SAMARINDA: Anggota Komisi IV DPRD Kalimantan Timur (Kaltim), Sarkowi V Zahry, menyampaikan kritik terhadap tanggapan Pemerintah Provinsi (Pemprov) Kaltim atas Rancangan Peraturan Daerah (Raperda) Penyelenggaraan Pendidikan yang merupakan inisiatif DPRD.
Ia menilai pendapat gubernur yang dibacakan dalam Rapat Paripurna ke-23 DPRD Kaltim, Senin, 14 Juli 2025, cenderung normatif dan belum menyentuh substansi penting terkait program pendidikan gratis.
“Saya membaca pendapat gubernur, tapi isinya sangat normatif. Padahal saya berharap ada tanggapan yang lebih dalam dan komprehensif terhadap Raperda ini,” ujar Sarkowi saat interupsi dalam rapat paripurna di Gedung Utama DPRD Kaltim.
Rapat tersebut membahas pendapat gubernur terhadap Raperda inisiatif DPRD tentang penyelenggaraan pendidikan.
Pihak eksekutif diwakili oleh Staf Ahli Gubernur Bidang III, Arief Murdiyatno.
Menurut Sarkowi, meskipun Raperda ini merupakan inisiatif DPRD periode sebelumnya, keberadaan program unggulan Pemerintah Provinsi Kaltim seperti Gratispol (gratis pendidikan dan bantuan perguruan tinggi) seharusnya bisa diselaraskan dan diatur secara tegas dalam Perda maupun substansi Raperda.
Ia menilai hal tersebut justru tidak dibahas dalam tanggapan gubernur.
“Kalau kita jujur, dengan posisi gubernur sekarang yang punya program Gratispol, maka norma hukumnya harus jelas dalam Raperda ini. Tapi sayangnya, dalam pendapat gubernur tidak dibahas sama sekali soal Pergub bantuan pendidikan perguruan tinggi atau sekolah gratis,” tegasnya.
Sarkowi menyarankan agar persoalan ini menjadi bahan pembahasan lebih lanjut, terutama bila nanti dibentuk Panitia Khusus (Pansus) oleh DPRD.

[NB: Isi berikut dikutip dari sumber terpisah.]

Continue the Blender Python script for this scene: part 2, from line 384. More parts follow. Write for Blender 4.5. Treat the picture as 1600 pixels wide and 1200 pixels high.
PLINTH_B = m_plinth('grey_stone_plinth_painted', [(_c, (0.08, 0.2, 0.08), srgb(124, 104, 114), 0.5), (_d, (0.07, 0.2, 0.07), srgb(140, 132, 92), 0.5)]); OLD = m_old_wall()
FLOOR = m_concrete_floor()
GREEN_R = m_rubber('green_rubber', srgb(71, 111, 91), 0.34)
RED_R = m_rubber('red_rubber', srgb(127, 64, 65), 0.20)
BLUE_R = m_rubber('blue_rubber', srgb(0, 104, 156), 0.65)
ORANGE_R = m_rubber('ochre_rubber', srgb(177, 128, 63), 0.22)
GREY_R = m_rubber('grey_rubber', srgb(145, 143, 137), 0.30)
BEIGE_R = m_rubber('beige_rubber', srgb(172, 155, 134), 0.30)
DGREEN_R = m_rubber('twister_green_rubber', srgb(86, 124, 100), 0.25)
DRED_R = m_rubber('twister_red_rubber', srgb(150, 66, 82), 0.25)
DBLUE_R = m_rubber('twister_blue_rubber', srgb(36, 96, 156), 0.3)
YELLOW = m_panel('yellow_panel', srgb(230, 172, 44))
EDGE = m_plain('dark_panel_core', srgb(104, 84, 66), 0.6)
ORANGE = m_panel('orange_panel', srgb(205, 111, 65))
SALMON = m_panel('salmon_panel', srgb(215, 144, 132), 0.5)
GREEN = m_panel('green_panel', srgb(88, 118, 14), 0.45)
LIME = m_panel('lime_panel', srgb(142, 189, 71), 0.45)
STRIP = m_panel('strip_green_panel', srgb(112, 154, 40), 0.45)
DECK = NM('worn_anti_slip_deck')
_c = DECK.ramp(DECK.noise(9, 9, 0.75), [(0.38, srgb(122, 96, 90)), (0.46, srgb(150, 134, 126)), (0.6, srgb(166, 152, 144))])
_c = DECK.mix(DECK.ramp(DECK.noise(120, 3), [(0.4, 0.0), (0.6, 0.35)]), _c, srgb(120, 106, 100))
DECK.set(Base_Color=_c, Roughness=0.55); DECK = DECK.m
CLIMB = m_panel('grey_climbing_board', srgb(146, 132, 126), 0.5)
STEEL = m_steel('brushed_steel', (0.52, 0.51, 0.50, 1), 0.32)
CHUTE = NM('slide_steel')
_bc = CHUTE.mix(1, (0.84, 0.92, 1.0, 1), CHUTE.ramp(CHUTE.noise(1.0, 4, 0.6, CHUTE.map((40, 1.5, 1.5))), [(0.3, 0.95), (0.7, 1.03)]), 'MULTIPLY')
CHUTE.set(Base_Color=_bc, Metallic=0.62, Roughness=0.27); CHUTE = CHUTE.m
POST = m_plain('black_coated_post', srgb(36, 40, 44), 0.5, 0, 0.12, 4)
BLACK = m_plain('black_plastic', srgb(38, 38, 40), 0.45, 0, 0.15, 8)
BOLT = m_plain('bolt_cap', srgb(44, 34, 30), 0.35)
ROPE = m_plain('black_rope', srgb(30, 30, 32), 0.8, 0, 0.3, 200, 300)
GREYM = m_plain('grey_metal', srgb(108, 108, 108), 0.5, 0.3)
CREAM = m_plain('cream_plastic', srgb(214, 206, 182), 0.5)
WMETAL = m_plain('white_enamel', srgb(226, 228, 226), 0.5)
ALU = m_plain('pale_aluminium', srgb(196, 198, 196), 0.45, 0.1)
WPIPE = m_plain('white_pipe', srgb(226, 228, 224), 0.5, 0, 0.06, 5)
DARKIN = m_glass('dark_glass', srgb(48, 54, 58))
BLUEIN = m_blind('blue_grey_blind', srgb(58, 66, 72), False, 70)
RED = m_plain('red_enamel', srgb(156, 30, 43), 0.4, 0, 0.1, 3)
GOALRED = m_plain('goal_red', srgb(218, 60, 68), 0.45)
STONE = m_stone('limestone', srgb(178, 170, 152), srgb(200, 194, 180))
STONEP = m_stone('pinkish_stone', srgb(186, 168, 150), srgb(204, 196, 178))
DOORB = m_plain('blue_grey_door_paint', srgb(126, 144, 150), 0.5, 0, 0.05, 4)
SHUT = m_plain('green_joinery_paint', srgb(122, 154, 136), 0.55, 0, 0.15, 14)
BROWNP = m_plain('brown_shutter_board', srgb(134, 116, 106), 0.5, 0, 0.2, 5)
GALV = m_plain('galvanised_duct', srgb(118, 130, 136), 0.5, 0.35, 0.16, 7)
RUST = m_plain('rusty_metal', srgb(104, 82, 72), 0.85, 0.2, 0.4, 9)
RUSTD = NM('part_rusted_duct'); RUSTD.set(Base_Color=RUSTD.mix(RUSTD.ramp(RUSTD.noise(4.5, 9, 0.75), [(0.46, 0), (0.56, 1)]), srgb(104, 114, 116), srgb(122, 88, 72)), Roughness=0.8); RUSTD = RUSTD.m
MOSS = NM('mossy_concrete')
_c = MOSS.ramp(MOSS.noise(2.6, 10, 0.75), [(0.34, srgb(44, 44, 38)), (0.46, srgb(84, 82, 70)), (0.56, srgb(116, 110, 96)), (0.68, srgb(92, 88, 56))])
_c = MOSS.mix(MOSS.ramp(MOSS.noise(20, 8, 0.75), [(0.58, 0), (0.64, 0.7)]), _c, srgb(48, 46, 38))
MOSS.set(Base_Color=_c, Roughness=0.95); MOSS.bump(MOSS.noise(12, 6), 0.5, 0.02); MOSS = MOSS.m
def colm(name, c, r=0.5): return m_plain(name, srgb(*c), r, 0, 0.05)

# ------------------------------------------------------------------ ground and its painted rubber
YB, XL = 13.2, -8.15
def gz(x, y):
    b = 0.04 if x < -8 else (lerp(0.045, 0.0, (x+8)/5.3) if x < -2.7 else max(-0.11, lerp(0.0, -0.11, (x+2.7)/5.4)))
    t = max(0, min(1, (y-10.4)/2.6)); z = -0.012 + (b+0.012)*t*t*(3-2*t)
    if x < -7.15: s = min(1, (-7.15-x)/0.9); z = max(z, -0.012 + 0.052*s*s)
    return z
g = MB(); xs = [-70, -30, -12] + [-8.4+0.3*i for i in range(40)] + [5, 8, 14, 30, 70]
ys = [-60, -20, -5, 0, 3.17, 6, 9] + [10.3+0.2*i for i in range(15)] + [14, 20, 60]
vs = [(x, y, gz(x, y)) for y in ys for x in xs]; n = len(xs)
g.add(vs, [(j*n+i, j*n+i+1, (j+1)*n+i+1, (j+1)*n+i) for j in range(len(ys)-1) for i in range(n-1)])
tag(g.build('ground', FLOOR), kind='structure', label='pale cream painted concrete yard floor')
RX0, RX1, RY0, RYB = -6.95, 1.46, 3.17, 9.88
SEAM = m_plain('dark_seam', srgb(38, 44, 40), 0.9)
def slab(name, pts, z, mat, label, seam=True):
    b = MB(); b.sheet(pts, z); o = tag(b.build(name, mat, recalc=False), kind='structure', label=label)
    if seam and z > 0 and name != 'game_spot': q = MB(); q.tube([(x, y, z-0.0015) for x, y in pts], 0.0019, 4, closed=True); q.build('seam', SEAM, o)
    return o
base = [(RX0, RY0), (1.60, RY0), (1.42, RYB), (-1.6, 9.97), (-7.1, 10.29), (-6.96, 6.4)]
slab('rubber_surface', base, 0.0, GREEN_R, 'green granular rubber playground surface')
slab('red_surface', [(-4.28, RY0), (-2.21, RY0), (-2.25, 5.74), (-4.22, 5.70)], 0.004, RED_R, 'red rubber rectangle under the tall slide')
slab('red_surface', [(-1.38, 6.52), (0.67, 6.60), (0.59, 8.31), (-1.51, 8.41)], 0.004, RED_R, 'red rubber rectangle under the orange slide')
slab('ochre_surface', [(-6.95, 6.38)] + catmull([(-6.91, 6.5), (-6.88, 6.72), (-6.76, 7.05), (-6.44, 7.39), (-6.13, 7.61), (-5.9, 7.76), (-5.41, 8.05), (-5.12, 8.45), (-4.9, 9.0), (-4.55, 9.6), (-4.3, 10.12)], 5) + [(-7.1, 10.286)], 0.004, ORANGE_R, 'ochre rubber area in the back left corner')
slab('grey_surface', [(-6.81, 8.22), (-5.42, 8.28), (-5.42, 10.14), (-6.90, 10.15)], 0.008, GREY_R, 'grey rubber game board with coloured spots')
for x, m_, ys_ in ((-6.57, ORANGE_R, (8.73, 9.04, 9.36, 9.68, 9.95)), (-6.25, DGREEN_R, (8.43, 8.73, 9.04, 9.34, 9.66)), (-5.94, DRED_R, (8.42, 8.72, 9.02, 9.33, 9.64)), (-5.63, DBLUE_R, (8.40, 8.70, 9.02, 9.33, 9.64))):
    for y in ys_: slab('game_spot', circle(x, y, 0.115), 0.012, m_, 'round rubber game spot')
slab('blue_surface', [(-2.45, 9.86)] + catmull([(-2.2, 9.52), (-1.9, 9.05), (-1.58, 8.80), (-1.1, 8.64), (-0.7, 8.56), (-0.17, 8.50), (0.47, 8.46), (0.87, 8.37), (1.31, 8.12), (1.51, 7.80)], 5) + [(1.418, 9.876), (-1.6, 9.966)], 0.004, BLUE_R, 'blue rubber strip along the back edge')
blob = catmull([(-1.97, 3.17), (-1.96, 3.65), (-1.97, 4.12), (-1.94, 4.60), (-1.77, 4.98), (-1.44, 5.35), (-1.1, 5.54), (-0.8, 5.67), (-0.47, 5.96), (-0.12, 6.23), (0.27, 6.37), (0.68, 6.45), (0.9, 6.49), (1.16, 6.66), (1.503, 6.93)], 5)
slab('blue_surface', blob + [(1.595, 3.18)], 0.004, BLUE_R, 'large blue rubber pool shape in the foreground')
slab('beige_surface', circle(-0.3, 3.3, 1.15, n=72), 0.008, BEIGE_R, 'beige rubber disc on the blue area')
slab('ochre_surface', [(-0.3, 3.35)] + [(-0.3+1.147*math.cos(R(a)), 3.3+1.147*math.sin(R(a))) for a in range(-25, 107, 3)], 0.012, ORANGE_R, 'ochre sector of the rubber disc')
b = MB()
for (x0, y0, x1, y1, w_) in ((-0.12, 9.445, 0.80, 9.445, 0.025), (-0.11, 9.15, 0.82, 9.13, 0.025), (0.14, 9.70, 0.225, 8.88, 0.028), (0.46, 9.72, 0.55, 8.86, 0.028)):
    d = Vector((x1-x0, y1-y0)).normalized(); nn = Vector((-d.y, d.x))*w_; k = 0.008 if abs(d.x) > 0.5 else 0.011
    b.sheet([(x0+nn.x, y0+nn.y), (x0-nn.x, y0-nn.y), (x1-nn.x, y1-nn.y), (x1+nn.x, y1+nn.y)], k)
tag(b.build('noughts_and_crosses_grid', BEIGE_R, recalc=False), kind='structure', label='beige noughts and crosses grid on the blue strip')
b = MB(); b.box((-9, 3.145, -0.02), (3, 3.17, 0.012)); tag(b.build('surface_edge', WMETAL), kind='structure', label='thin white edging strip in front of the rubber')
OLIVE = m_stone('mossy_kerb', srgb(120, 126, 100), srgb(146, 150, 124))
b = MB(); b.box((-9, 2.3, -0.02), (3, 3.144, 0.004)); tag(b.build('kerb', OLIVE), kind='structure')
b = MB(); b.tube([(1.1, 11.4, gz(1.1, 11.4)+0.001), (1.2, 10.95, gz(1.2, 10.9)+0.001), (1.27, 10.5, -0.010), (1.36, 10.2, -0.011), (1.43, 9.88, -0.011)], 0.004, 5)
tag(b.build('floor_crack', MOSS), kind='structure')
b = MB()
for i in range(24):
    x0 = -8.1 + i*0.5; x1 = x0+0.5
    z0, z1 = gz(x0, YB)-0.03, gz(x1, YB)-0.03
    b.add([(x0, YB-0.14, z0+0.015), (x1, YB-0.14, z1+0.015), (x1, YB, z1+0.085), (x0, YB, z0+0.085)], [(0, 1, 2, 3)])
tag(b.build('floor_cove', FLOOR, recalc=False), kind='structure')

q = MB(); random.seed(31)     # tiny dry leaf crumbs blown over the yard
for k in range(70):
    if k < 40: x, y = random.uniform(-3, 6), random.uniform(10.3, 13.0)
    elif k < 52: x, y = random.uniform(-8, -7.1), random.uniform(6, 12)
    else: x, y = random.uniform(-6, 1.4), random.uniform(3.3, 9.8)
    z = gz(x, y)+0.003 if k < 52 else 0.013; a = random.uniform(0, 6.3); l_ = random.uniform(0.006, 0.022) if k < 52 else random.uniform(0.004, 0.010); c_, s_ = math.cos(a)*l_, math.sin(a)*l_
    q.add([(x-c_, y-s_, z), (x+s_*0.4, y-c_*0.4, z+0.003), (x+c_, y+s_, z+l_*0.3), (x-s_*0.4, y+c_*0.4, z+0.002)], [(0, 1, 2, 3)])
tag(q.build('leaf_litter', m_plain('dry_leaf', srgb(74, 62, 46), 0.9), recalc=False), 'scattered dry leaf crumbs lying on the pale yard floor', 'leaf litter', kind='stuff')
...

Ia menilai penting adanya diskusi lanjutan antara Badan Pembentukan Perda (Bapemperda) dan pihak eksekutif untuk mengkaji apakah program Gratispol dapat diangkat menjadi substansi Perda.
Politikus Golkar ini juga mengingatkan bahwa Perda idealnya dibentuk berdasarkan evaluasi pelaksanaan kebijakan yang sudah berjalan, bukan sebaliknya.
Menurutnya, program seperti Gratispol seharusnya terlebih dahulu diimplementasikan dan dievaluasi sebelum diatur secara normatif dalam Perda.
“Biasanya kita buat Perda berdasarkan dinamika persoalan di masyarakat. Tapi dalam kasus ini, Pergub bantuan pendidikan belum berjalan, belum ada evaluasinya, dan belum jelas respon masyarakatnya. Maka akan terbalik jika buru-buru dimasukkan ke dalam Raperda,” jelasnya.
Sarkowi berharap masukan ini menjadi catatan penting bagi pemerintah provinsi, khususnya kepada Wakil Gubernur Kaltim agar substansi Raperda tidak hanya bersifat simbolik, tetapi benar-benar menjawab kebutuhan di lapangan.